R. Kent Hughes applies this to our lives today. He writes:
What encouragement there is here for any who are attempting to try to raise a godly family in today’s secular desert. Moses was preserved by his parents’ faith. Their faith, their prayers, their bravery, and their creativity saved him. And more, he became a great man of faith through their faith. His experience was exactly that of the preacher who gave his mother the tribute, “My mother practices what I preach!” Moses preached and practiced the faith he saw at home as a child. Those of us who are parents and grandparents and aunts and uncles and teachers not only have great power, but also immense responsibility to the children in our lives. Israel’s deliverance began with an obscure couple believing God in the midst of darkness. Think what a faith like that could accomplish today!
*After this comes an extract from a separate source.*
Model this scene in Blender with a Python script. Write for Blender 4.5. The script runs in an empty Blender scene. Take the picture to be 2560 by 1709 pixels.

Charles Spurgeon was the most phenomenal pastor of the 19th century. Thousands packed his church each week. They measured attendance by how many were turned away! Thousands came to faith in Christ under his preaching. Hundreds of pastors were trained at his pastor’s college. Orphans were cared for at his orphanages. He has more books in print by volume than any other author in history, and God still uses them greatly. What preacher wouldn’t want to be a Charles Spurgeon?
But Charles Spurgeon was the son of John Spurgeon. Who was he? He was a faithful pastor in a small English town. If he had not been the father of a famous son, John Spurgeon would be unknown in history. There have been thousands of godly, faithful pastors like him, but only a few like his son.
So I hope you parents will take heart. You may never become famous, but perhaps your child will. Build into them a life of faith, courageously believing what God has promised and living faithfully. Do what you can to prepare them to live in a world that is alluring and dangerous, and launch them into a life of ministry where they can be “beautiful before God.”